BIOGRAPHY
Zoë Wilkinson (b. 1999) is a British-Caribbean artist. Born and raised in the UK, Wilkinson’s practice endeavours to create an imagined homeland between Guyana and Britain. Using family photographs, autofiction and tropical greenhouses, she makes her world tangible through charcoal and paint.
Drawing from her academic background in philosophy, Wilkinson uses Caribbean folklore to reinterpret the gothic beyond the western canon. These postcolonial approaches are made apparent through the use of non-traditional materials which recall legacies of indentured labour such as sugarcane fabric and charcoal, handmade from driftwood.
Wilkinson uses writing to build her imagined world which is an important part of her multidisciplinary practice. She is currently working on her debut novel which weaves philosophy and the Caribbean Gothic into a coming of age story. Wilkinson has twice been awarded a Break Through Writers of Colour scholarship from Curtis Brown Creative to aid in the writing of her novel.
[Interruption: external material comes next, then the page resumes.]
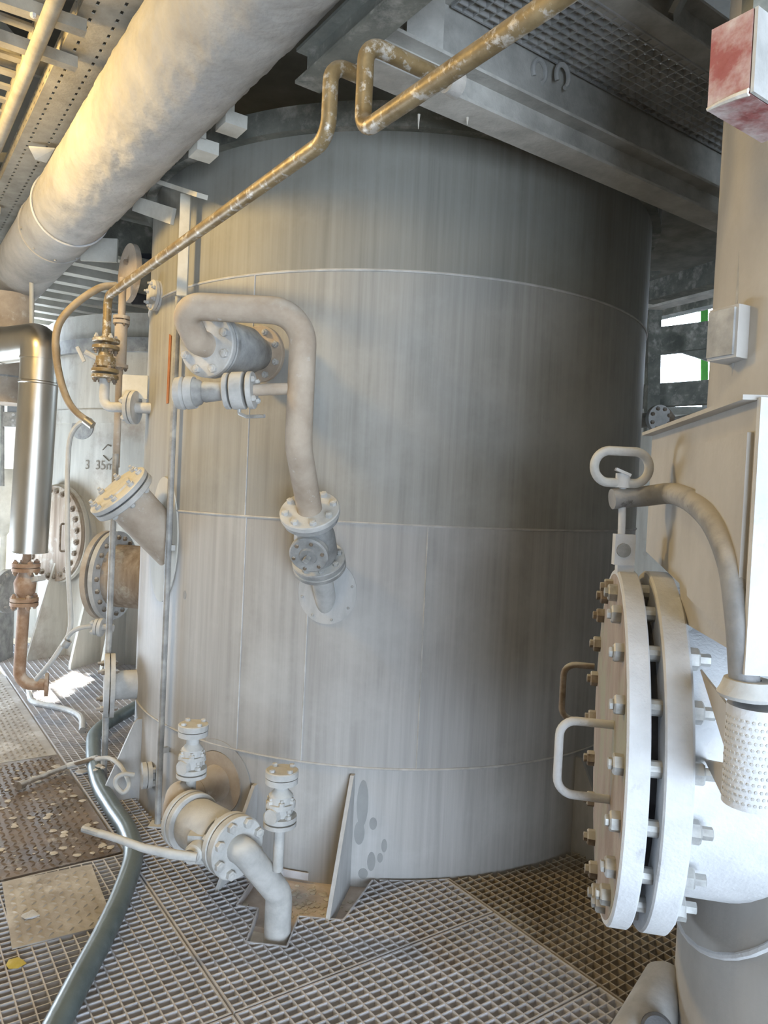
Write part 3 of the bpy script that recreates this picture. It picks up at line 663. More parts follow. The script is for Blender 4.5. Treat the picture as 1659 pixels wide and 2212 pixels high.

Wilkinson has just completed her MA in Painting from The Royal College of Art for which she was grateful to benefit from the Sir Frank Bowling Scholarship. In 2025 she won a Hesketh Hubbard Bursary for life drawing and was shortlisted for the inaugural Jaguar x RCA prize. She recently won the annual Artiq residency at the Pump House which she will embark on in October. Wilkinson holds an Honorary Fellowship at the University of Guyana, where she will embark on a three month residency in 2026, funded by Arts Council England.
Artist Statement
STATEMENT
I grew up in the sea, encircling my homeland in long sweeping stokes, never getting close enough to distinguish an oak from a palm. I became fascinated with the land and now I paint it. In bold colours, in memories sculpted from charcoal, on sugarcane fabric and cotton rag paper. I paint people. I mine the archives of my family, painting mothers and grandmothers and who-the-fuck-ers. I disappear on expeditions, a backwards botanist, in Kew Gardens sketching plants that were taken there long before I was. Where did I come from, and how? I have the words now, Indo-Caribbean and British but not the answers.
I am interested in the power of the imagination to answer its own questions. I stretch out my fingers in marmalade morning light, trying to snatch secrets from my dreams. I can’t catch the whisps, but I clutch a pencil and imagine. Imagine somewhere between here and there, create my own homeland. I steal back from the imposing British greenhouses that trap tropical foliage within their iron skeletons. In broad daylight, I take a visual cutting of Musa Balbisiana (Plantain) and propagate it in a bed of paint, charcoal, water and my mind.
I use my words, words on paper that bounce back from the stories echoing from across the ocean. I’m part of a canon now, shooting from Guyana to Thornfield Hall, bringing the folklore with me and unleashing it on my world. The Caribbean gothic is breathing like my portrait on the page, and me staring it down. I’ll catch it, I’ll keep it and then I’ll drink it, a potion from the past. And then I’ll watch it spread like sap across the page, let it bleed into shapes and out of them and back again. Until the magic becomes my method.